Recent research searches through the origins of present-day cosmic structures by analysing over one million galaxies
The study challenges traditional approaches by incorporating the shapes of galaxies, highlighting the nature of primordial fluctuations and expanding the realm of cosmological research.
The ΛCDM model
The established ΛCDM model, based on precise observations of the cosmic microwave background (CMB) and large-scale structure (LSS), suggests that primordial fluctuations in the early universe triggered the formation of celestial bodies, including galaxies and galaxy clusters.
These fluctuations grew over time through gravitational forces, eventually creating dense regions of dark matter known as halos. The collision and merging of these halos led to the formation of galaxies.
Studying the shapes of galaxies
Originally, analyses focused on the spatial distribution of galaxies as points, but the recent study led by Toshiki Kurita and Professor Masahiro Takada, both associated with the Kavli Institute for the Physics and Mathematics of the Universe (Kavli IPMU), introduces a different approach.
By studying the shapes of galaxies, the researchers extracted key statistical information by combining spectroscopic data on galaxy distribution with imaging data on individual galaxy shapes.
The team examined the spatial distribution and shape patterns of approximately one million galaxies from the Sloan Digital Sky Survey (SDSS), the largest galaxy survey to date.
They discovered a statistically significant alignment of the orientations of galaxies more than 100 million light-years apart, indicating correlations between galaxies with seemingly independent formation processes.
Kurita, now a postdoctoral researcher at the Max Planck Institute for Astrophysics, expressed excitement about the research, saying, “There are few precedents for research that uses galaxy shapes to explore the physics of the early universe. The process, from idea construction to data analysis, was a series of trial and error, but I am glad that I was able to accomplish them during my doctoral program. I believe that this achievement will be the first step to open up a new research field of cosmology using galaxy shapes.”

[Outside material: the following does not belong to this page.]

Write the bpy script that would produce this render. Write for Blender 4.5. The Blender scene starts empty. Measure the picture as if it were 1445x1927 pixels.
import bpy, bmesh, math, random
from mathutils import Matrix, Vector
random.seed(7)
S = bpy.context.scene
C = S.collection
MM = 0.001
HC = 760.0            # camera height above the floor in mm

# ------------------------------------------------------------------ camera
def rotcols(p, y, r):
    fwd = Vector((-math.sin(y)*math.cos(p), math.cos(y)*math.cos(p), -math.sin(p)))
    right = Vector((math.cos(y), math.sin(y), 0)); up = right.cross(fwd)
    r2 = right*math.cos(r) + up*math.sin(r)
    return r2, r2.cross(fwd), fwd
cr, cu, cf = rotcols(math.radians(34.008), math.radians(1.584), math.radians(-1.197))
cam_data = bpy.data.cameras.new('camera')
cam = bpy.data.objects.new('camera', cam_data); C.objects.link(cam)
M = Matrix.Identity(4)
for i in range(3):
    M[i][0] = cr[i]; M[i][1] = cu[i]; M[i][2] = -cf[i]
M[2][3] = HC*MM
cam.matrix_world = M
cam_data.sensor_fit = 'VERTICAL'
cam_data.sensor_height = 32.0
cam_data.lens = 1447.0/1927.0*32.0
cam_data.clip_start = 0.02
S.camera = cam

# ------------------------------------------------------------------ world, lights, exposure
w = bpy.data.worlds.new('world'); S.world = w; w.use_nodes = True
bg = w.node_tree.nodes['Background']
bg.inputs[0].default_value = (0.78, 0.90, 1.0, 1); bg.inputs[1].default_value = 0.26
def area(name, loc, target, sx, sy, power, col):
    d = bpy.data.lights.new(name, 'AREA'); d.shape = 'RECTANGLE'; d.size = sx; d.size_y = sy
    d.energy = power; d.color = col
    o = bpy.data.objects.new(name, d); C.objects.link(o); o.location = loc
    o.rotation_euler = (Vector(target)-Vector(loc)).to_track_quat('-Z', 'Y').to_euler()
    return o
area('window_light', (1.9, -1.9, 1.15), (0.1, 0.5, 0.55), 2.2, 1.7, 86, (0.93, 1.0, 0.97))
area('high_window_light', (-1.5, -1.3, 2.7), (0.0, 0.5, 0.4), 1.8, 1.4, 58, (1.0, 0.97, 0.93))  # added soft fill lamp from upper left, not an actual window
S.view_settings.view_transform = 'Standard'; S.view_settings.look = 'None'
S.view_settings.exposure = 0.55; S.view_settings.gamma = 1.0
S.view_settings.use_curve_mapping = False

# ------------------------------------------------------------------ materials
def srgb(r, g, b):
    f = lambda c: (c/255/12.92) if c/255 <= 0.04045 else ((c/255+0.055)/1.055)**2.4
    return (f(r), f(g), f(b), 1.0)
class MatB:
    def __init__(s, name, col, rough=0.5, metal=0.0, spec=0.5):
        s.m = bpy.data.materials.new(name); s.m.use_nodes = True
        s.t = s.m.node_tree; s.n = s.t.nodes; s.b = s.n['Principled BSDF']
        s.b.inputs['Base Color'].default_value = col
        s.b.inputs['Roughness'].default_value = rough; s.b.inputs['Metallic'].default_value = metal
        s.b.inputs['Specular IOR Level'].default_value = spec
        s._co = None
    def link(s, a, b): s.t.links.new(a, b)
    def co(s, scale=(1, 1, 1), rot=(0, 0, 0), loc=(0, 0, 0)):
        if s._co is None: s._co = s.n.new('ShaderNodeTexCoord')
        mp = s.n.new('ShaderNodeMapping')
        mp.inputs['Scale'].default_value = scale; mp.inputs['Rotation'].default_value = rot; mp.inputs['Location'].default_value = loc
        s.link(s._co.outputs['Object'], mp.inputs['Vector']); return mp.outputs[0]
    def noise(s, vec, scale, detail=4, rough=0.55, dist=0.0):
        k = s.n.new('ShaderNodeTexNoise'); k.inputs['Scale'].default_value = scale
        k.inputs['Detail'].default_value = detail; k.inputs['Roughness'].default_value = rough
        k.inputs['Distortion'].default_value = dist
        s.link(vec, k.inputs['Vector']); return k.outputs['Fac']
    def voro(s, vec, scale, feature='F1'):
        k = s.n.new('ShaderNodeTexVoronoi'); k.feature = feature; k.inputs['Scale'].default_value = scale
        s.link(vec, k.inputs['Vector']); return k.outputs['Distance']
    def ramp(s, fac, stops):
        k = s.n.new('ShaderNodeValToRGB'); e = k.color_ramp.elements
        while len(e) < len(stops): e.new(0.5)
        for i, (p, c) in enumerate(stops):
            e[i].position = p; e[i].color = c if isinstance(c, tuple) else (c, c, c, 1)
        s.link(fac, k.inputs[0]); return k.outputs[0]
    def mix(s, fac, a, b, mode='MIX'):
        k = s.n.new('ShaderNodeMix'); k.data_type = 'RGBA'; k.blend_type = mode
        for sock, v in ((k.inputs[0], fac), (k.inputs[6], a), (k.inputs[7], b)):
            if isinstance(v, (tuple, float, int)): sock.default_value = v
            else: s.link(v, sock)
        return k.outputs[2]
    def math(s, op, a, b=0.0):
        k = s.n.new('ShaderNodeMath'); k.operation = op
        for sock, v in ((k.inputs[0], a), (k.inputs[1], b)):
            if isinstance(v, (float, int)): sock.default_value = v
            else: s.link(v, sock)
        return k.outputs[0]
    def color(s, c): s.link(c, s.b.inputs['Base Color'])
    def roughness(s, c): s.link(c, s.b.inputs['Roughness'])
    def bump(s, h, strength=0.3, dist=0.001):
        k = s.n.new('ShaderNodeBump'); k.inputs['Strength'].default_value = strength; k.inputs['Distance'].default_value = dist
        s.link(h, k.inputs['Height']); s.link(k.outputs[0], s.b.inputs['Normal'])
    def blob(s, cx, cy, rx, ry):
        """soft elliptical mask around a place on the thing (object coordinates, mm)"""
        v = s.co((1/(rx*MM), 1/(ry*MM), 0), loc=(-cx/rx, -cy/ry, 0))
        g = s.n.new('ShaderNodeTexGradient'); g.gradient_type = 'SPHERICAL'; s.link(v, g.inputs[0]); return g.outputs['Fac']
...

The universe’s rapid expansion
The detailed investigation of these correlations confirmed their consistency with predictions by inflation, a cosmological model explaining the universe’s rapid expansion. The correlations did not exhibit a non-Gaussian feature of primordial fluctuations.
Professor Takada highlighted the significance of the research, stating, “It’s a wonderful research achievement in which we developed a method to validate a cosmological model using galaxy shapes and galaxy distributions, applied it to data, and then tested the physics of inflation. We can expect to open up further areas of research using the Subaru Prime Focus Spectrograph.”